▶ **The exercise**: Give only the number of lines in the data that contain the word "scene".

*** Stored data

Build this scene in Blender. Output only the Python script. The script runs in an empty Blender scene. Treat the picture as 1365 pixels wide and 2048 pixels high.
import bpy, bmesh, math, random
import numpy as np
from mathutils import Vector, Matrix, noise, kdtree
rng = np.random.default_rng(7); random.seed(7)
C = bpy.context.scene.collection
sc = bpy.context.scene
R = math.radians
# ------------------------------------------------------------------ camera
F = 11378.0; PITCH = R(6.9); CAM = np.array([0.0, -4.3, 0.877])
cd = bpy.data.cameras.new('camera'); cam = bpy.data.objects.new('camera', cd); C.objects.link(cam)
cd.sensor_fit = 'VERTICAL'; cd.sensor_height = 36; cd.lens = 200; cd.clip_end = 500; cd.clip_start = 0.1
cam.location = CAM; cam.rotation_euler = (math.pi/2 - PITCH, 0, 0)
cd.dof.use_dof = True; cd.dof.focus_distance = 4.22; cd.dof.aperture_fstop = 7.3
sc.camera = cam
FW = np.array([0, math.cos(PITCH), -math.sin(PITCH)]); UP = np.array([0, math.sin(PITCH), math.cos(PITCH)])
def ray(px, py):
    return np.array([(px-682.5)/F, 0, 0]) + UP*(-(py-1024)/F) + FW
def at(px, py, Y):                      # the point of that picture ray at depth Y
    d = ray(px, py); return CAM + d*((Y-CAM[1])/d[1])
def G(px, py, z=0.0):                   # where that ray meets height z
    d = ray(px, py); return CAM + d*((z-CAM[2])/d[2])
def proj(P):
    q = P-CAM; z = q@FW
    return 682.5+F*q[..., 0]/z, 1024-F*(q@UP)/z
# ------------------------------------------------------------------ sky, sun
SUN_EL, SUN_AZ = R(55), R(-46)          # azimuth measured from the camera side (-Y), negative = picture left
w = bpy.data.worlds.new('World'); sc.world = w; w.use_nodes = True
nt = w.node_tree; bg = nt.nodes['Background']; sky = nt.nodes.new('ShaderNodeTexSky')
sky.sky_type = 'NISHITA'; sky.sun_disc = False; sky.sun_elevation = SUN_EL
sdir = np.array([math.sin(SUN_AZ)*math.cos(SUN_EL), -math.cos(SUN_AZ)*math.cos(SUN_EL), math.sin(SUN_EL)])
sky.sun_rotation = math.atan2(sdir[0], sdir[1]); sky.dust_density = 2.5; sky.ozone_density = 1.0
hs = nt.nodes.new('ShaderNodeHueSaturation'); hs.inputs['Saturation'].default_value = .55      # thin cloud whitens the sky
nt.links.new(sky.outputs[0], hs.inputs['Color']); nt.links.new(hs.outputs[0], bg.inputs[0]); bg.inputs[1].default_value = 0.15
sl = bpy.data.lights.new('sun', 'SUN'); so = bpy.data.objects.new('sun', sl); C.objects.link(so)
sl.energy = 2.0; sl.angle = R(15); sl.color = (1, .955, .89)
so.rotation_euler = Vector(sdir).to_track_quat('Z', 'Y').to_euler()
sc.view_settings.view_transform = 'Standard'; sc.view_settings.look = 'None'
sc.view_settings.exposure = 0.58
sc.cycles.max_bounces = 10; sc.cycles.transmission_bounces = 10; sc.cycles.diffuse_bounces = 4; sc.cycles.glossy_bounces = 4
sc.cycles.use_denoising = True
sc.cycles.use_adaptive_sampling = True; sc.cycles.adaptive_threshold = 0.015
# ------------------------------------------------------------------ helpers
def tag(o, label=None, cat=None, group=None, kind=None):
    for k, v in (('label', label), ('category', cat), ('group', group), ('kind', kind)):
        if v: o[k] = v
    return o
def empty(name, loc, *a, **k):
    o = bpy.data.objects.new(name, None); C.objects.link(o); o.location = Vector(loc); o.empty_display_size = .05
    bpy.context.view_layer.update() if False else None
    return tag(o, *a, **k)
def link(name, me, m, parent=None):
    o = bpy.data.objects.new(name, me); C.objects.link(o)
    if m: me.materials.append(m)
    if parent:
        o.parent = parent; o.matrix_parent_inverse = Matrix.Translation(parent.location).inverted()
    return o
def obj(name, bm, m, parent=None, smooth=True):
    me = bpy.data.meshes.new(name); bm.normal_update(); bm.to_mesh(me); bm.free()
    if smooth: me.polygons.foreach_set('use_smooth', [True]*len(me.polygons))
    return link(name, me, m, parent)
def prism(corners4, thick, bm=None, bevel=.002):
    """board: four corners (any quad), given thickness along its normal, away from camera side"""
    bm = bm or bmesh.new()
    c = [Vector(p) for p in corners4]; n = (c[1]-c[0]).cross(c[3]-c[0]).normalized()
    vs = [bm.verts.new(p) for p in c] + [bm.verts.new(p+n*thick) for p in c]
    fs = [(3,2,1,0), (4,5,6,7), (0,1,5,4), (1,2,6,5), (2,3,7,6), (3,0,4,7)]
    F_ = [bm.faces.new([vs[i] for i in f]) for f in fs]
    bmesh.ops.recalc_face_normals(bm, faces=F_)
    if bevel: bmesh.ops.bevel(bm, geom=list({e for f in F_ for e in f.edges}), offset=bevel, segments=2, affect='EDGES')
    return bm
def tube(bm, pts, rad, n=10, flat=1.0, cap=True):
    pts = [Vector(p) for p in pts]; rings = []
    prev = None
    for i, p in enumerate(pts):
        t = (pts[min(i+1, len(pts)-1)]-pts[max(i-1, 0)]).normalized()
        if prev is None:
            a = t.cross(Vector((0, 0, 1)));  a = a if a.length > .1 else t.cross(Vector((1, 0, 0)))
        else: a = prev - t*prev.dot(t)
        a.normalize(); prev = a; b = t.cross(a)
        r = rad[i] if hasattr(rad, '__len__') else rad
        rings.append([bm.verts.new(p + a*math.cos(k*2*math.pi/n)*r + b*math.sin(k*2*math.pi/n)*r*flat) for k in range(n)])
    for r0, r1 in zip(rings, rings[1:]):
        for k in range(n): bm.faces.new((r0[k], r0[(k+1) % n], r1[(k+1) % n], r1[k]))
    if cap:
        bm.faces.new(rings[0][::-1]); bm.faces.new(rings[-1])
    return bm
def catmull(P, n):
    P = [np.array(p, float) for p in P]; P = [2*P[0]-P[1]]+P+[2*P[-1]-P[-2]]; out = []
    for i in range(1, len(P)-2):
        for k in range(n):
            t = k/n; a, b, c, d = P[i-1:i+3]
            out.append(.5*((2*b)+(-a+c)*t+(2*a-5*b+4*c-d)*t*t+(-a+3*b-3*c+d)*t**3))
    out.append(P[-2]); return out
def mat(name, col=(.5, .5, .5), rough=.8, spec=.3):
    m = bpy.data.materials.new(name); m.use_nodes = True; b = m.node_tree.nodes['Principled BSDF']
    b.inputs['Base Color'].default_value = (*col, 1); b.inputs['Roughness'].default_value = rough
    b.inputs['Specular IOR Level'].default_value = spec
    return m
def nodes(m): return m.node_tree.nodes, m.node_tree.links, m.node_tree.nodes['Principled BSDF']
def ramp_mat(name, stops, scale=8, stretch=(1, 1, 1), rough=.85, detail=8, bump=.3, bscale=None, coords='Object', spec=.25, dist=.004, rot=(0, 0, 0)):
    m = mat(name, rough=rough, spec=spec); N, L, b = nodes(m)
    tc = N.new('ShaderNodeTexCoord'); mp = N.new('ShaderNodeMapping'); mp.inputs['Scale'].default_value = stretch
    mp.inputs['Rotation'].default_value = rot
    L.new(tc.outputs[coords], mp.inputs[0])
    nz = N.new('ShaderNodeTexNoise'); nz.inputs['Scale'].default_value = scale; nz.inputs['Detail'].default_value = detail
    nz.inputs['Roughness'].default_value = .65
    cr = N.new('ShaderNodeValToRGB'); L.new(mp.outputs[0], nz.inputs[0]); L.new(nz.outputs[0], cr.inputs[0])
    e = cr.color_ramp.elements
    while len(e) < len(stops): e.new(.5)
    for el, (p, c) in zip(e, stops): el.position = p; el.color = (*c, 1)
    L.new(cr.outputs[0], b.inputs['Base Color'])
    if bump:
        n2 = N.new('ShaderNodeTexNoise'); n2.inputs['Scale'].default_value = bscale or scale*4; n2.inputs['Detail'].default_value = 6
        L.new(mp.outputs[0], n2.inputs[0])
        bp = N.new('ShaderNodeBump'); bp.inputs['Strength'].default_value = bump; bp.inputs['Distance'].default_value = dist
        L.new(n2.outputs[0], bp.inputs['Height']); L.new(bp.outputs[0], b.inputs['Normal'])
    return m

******

▶ **The completed task**: 3